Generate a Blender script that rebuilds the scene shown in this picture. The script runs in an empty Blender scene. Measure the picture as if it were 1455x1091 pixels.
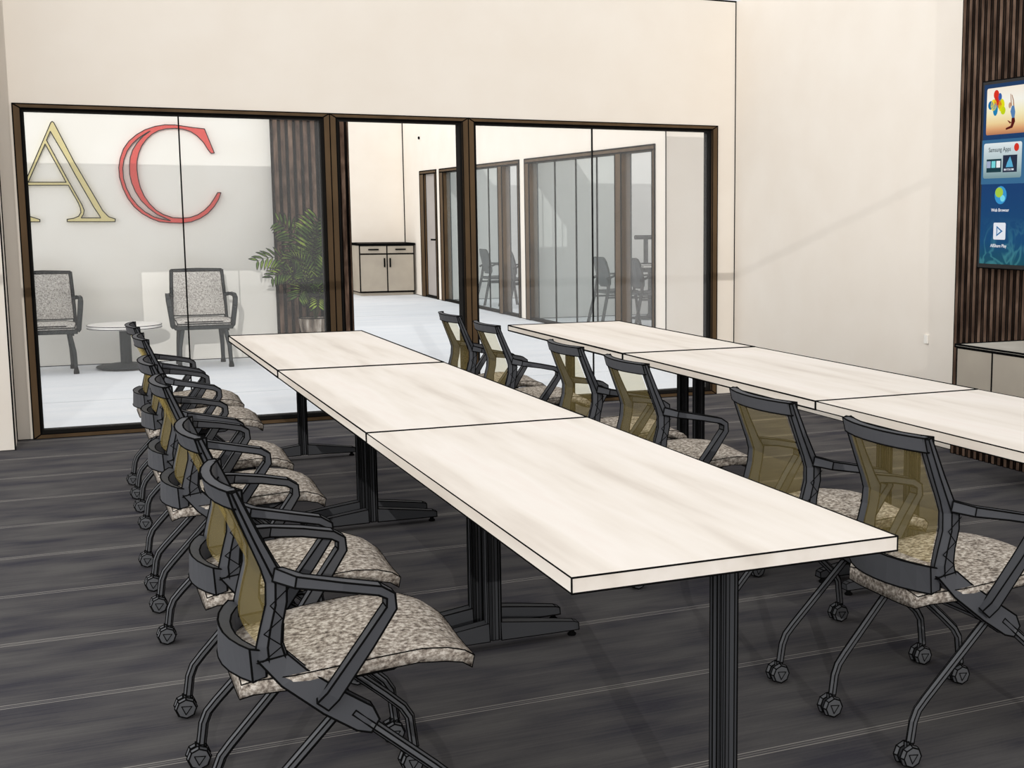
--
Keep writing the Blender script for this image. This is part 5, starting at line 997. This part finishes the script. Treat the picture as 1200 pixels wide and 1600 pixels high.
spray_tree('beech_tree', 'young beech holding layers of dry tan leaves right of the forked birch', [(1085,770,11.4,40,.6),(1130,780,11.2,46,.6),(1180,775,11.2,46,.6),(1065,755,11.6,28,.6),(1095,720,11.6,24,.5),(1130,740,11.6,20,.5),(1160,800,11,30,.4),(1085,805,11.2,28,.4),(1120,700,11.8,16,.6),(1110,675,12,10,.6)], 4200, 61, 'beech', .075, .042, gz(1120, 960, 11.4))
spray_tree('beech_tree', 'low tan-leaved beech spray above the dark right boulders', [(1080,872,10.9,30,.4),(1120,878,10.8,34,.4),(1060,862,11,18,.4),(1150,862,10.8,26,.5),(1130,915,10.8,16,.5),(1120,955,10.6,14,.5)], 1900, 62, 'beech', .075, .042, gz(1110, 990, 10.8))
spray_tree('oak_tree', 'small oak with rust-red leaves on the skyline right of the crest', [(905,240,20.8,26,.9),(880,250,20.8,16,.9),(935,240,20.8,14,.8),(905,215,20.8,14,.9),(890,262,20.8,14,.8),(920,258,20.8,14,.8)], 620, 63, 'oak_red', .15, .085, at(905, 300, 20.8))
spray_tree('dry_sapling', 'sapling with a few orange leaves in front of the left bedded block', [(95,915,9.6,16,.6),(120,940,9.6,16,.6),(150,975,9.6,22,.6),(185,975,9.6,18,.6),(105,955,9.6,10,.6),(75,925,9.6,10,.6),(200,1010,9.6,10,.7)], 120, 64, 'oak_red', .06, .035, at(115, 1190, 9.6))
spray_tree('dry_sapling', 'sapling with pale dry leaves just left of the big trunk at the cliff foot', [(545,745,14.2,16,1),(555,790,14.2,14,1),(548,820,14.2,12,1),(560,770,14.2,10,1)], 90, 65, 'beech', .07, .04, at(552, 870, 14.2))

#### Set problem
Set down, exactly and alone, the run of lines from the line that has "Keep writing the" to the line that has "spray_tree('dry_sapling', 'sapling with pale".

#### Solution to the problem
Keep writing the Blender script for this image. This is part 5, starting at line 997. This part finishes the script. Treat the picture as 1200 pixels wide and 1600 pixels high.
spray_tree('beech_tree', 'young beech holding layers of dry tan leaves right of the forked birch', [(1085,770,11.4,40,.6),(1130,780,11.2,46,.6),(1180,775,11.2,46,.6),(1065,755,11.6,28,.6),(1095,720,11.6,24,.5),(1130,740,11.6,20,.5),(1160,800,11,30,.4),(1085,805,11.2,28,.4),(1120,700,11.8,16,.6),(1110,675,12,10,.6)], 4200, 61, 'beech', .075, .042, gz(1120, 960, 11.4))
spray_tree('beech_tree', 'low tan-leaved beech spray above the dark right boulders', [(1080,872,10.9,30,.4),(1120,878,10.8,34,.4),(1060,862,11,18,.4),(1150,862,10.8,26,.5),(1130,915,10.8,16,.5),(1120,955,10.6,14,.5)], 1900, 62, 'beech', .075, .042, gz(1110, 990, 10.8))
spray_tree('oak_tree', 'small oak with rust-red leaves on the skyline right of the crest', [(905,240,20.8,26,.9),(880,250,20.8,16,.9),(935,240,20.8,14,.8),(905,215,20.8,14,.9),(890,262,20.8,14,.8),(920,258,20.8,14,.8)], 620, 63, 'oak_red', .15, .085, at(905, 300, 20.8))
spray_tree('dry_sapling', 'sapling with a few orange leaves in front of the left bedded block', [(95,915,9.6,16,.6),(120,940,9.6,16,.6),(150,975,9.6,22,.6),(185,975,9.6,18,.6),(105,955,9.6,10,.6),(75,925,9.6,10,.6),(200,1010,9.6,10,.7)], 120, 64, 'oak_red', .06, .035, at(115, 1190, 9.6))
spray_tree('dry_sapling', 'sapling with pale dry leaves just left of the big trunk at the cliff foot', [(545,745,14.2,16,1),(555,790,14.2,14,1),(548,820,14.2,12,1),(560,770,14.2,10,1)], 90, 65, 'beech', .07, .04, at(552, 870, 14.2))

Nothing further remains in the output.